3/ Enfin, on pourra s’interroger sur les représentations a posteriori de cette parole publique dans sa pluralité, et de ses praticiens et praticiennes dans leur diversité : comment les grandes figures de ces deux moments révolutionnaires (les Pères fondateurs des États-Unis, les orateurs de la Révolution française, les représentant.e.s d’une éloquence populaire ou minoritaire, etc.) deviennent-elles à leur tour des modèles ou des repoussoirs, grâce aux représentations (positives ou négatives) qui en sont proposées en aval, dans la littérature et dans les arts, jusqu'à nos jours ? Comment ces révolutions deviennent-elles à leur tour de nouveaux mythes nationaux à travers les récits qui en sont proposés ? Là encore, on favorisera une approche comparatiste.

*

Les propositions de communication, en français ou en anglais (environ 300 mots) accompagnées d’une notice bio-bibliographique sont à envoyer avant le 31 octobre 2022 (dernier délai) aux deux adresses suivantes : augustin.habran@gmail.com ; hparent1404@gmail.com.

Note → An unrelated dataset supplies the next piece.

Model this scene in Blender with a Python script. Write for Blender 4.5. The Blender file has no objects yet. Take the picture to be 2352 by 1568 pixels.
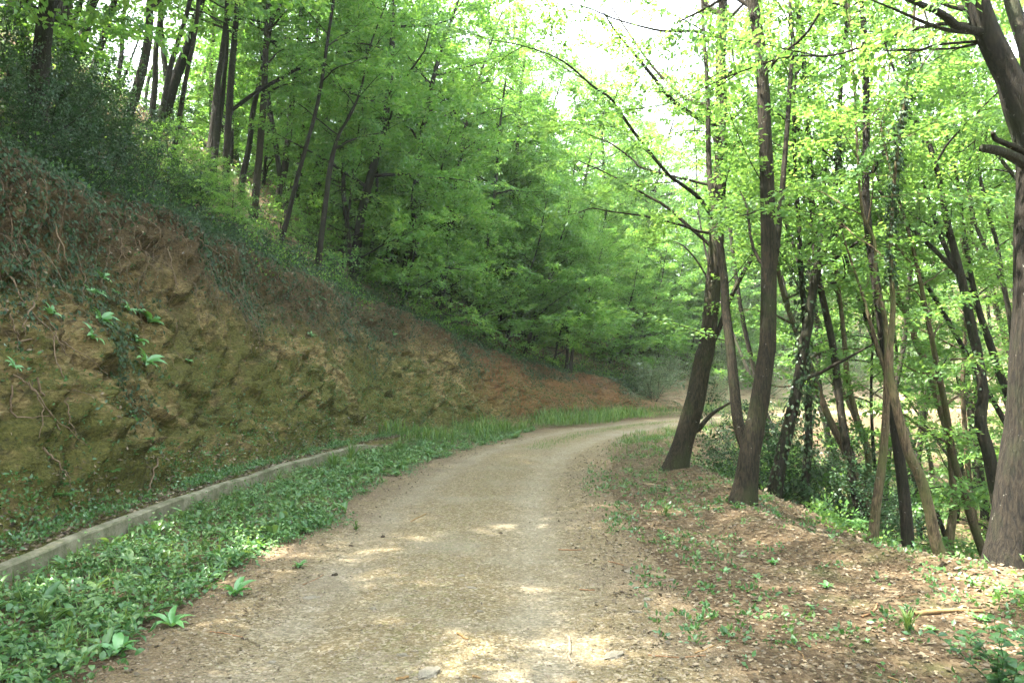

Les communications pourront elles-mêmes se dérouler en français ou en anglais. 
 


 
[1] Louis de Fontanes, Éloge funèbre de Washington, prononcé dans le temple de Mars le 20 pluviôse an 8 [9 février 1800], Paris, Henri Agasse et Dupont, an VIII, p. 13.
[2] Voir par exemple Denis Lacorne, « Mémoire et amnésie : les fondateurs de la république américaine, Montesquieu et le modèle politique romain », in Revue française de science politique, N° 42-3, p. 363-374, ou encore Garry Wills, Cincinnatus : George Washington and the Enlightenment, New York, Doubleday, 1984. 
[3] Voir Hélène Parent, Modernes Cicéron. La romanité des orateurs d’assemblée de la Révolution française et de l’Empire (1789-1807), thèse de doctorat soutenue à l’Université Paris Nanterre le 12 octobre 2020, 704 p.
[4] Par exemple, la Déclaration d'Indépendance, les constitutions, le Code civil, les journaux révolutionnaires, les Federalist Papers, etc.